New World Trade Center Designs
-- Team --

Richard Meier & Partners Architects,
Eisenman Architects,
Gwathmey Siegel & Associates,
Steven Holl Architects

Introduction Slide Show Team

Introduction:

 
Memorial Square
In the tradition of Rockefeller Center and Union Square, we propose to build a great public space for New York City at the World Trade Center site. We call this Memorial Square. While the 19th and 20th century precedents for urban plazas are contained spaces, our 21st century Memorial Square is both contained and extended, symbolizing the connections of this place to the city and to the world.

Memorial Square is defined on the east and north sides with hybrid buildings that rise 1,111 feet, restoring the Manhattan skyline with geometric clarity in glowing glass. At ground level these buildings form a unique array of ceremonial gateways leading into the site. These thresholds of reflection open onto Memorial Square, a place that supports daily activities while allowing moments of contemplation and silence.

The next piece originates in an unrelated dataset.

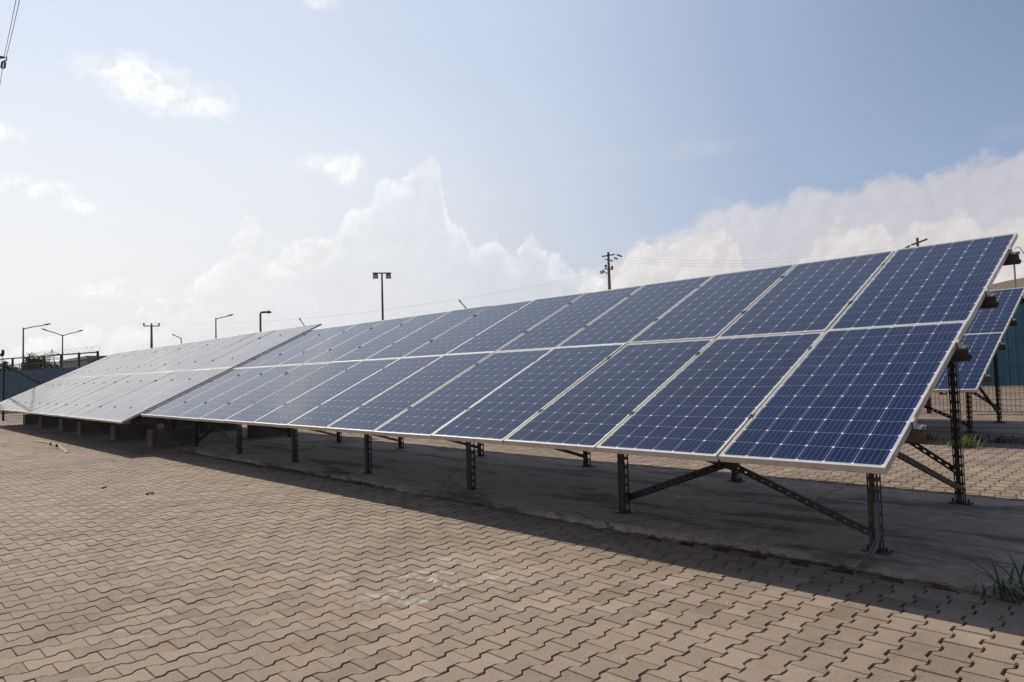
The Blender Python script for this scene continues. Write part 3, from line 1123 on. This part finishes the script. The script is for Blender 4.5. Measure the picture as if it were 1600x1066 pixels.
# blue wall with black railing, far left
wa = at(-40, 590, 84); wb = at(101, 590, 69)
dirw = Vector((wb.x - wa.x, wb.y - wa.y, 0)).normalized()
wb2 = Vector((wb.x, wb.y, 0)) + dirw * 5
wa2 = Vector((wa.x, wa.y, 0)) - dirw * 12
wa2.z = -.05; wb2.z = .05
long_wall('blue_wall', wa2, wb2, 2.85, .25, M['blue'], 'long blue painted wall topped by a black railing at far left', 'wall', None, 1.15, 2.6)
b = MB()
coil(b, [wa2 + dirw * 22 + Vector((0, 0, 4.12)), Vector((wb.x, wb.y, 4.22)) + dirw * 5], .24, 1.2, .009)
tag(b.build('razor_wire', M['wire']), 'coiled razor wire above the blue wall railing at far left', 'razor wire')

# dry grass verge and weeds before the blue wall
b = MB()
for i in range(520):
    px = rng.uniform(-25, 75)
    dd = rng.uniform(44, 66)
    r_ = ray(px, 608); h_ = math.hypot(r_.x, r_.y)
    x, y = CAM_C.x + r_.x / h_ * dd, CAM_C.y + r_.y / h_ * dd
    if x > -43.0: continue
    blades(b, (x, y, gz(y) - .02), 14, .16 + .75 * max(0, (dd - 50) / 18) * rng.random(), .7, .022, .4, 100 + i, 2, .7)
tag(b.build('dry_grass', M['drygrass']), 'dry yellow grass and weeds growing before the blue wall', 'grass', kind='stuff')


# ------------------------------------------------------------------ trees
def tree(name, loc, h, crown, n, leaf, label, seed, trunk_r=.12, conifer=False, group=None):
    rr = random.Random(seed)
    root = empty(name, loc); tag(root, label, 'tree', group)
    t_ = MB()
    t_.tube([(0, 0, -.1), (.05, 0, h * .3), (0, .05, h * .55), (.03, 0, h * .9)], trunk_r, 7, r2=trunk_r * .25)
    if not conifer:
        for k in range(7):
            a = rr.uniform(0, 6.28); z = h * rr.uniform(.25, .6)
            t_.tube([(0, 0, z), (math.cos(a) * crown * .45, math.sin(a) * crown * .45, z + h * .14), (math.cos(a) * crown * .8, math.sin(a) * crown * .8, z + h * .22)], trunk_r * .4, 5, r2=trunk_r * .1)
    t_.build('trunk', M['bark'], root)
    c = MB()
    clumps = []
    for k in range(26):
        if conifer:
            s = rr.random(); rad = crown * (1 - s) * rr.uniform(.3, 1); a = rr.uniform(0, 6.28)
            clumps.append((math.cos(a) * rad, math.sin(a) * rad, h * (.12 + .86 * s), crown * .38 * (1.1 - s)))
        else:
            a = rr.uniform(0, 6.28); rad = crown * math.sqrt(rr.random()) * .8; zz = h * rr.uniform(.35, .92)
            k_ = 1 - abs(zz / h - .6) * 1.1
            clumps.append((math.cos(a) * rad * k_, math.sin(a) * rad * k_, zz, crown * rr.uniform(.2, .42)))
    for i in range(n):
        q = rr.choice(clumps)
        d = Vector((rr.gauss(0, 1), rr.gauss(0, 1), rr.gauss(0, 1))); d.normalize()
        p = Vector(q[:3]) + d * q[3] * rr.random() ** .4
        u = Vector((rr.gauss(0, 1), rr.gauss(0, 1), rr.gauss(0, .6))).normalized(); v = u.cross(d).normalized()
        s = leaf * rr.uniform(.6, 1.4)
        c.add([p - u * s, p - v * s * .5, p + u * s, p + v * s * .5], [(0, 1, 2, 3)], rr.random())
    c.build('crown', M['leaf'], root)
    return root


def gpt(px, d):
    r_ = ray(px, 600); h_ = math.hypot(r_.x, r_.y)
    return Vector((CAM_C.x + r_.x / h_ * d, CAM_C.y + r_.y / h_ * d, 0))


tree('broadleaf_tree', gpt(53, 115), 5.9, 2.2, 2600, .16, 'rounded broadleaf tree rising above the maroon container', 1)
tree('conifer_tree', gpt(4, 105), 6.0, 1.3, 1800, .14, 'narrow pointed conifer at the left edge of the photo', 2, conifer=True)
for k, (px, d, h, cr) in enumerate(((-8, 100, 4.4, 2.4), (12, 112, 4.0, 2.2), (26, 128, 4.6, 2.4), (66, 120, 5.0, 2.4), (78, 128, 5.0, 2.6), (90, 130, 4.9, 2.6), (103, 135, 4.6, 2.5), (112, 135, 4.6, 2.5))):
    tree('bush', gpt(px, d), h, cr, 1500, .17, ['bush at the left edge beside the pointed conifer', 'low bush right of the pointed conifer', 'bush left of the tall single-arm lamp', 'bush right of the broadleaf tree',
         'bush left of the lattice tower foot', 'bush right of the lattice tower foot', 'bush just right of the two-armed lamp', 'bush at the end of the tree line beside the canopy'][k], 10 + k, .08, group='bushes beyond the blue wall')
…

To the west, two glass-bottom reflecting pools demarcate the footprints of the former World Trade Center towers. Beneath them, the volumes of the footprints become sites for memorial rooms lit from above. The pools overlook two memorial groves of trees, planted to mark the final shadows cast by the towers moments before each fell. Nearby, new proposed cultural facilities include a Memorial Museum and Freedom Library, a Concert Hall and Opera House, and Performing Arts Theaters, which frame the edges of the site.

Memorial Square sets a precedent in its potential for multiple memorials sites, beginning with the ground plan. These sites will be the locations for an international memorial competition. Given the nearly 2,800 people who died here and the thousands more who were physically and emotionally scarred by the horror of September 11, we believe that it is not necessary to contain or divide the site, but to expand it by extending into the surrounding streets. This is achieved through a series of "fingers," reminders that the magnitude of what happened here was felt far beyond the immediate site. At the same time, they facilitate connections between Memorial Square, the waterfront, the proposed NYC Transit Center, and greater Lower Manhattan. Laid on the existing grade, the stone-paved fingers are also visual and acoustic reference points.

The essence of the ground plan reappears in the composition of the buildings, which only occupy 27 percent of the site, leaving the remaining twelve acres to be developed as public space. The two buildings comprised of five vertical sections and interconnecting horizontal floors, represent a new typology in the tradition of innovative skyscraper design. In their quiet abstraction, the buildings suggest screens of presence and absence, encouraging reflection and imagination. The cantilevered ends extend outward, like the fingers of the ground plan, reaching toward the city and each other. Nearly touching at the northeast corner of the site, they resemble the interlaced fingers of protective hands.

An architecture of dignity is not only possible here, it is absolutely necessary. In the belief that from a monumentally tragic occurrence can come to life-affirming opportunity, Memorial Square is a place of living memory, a sacred precinct where loss is remembered and renewal is celebrated.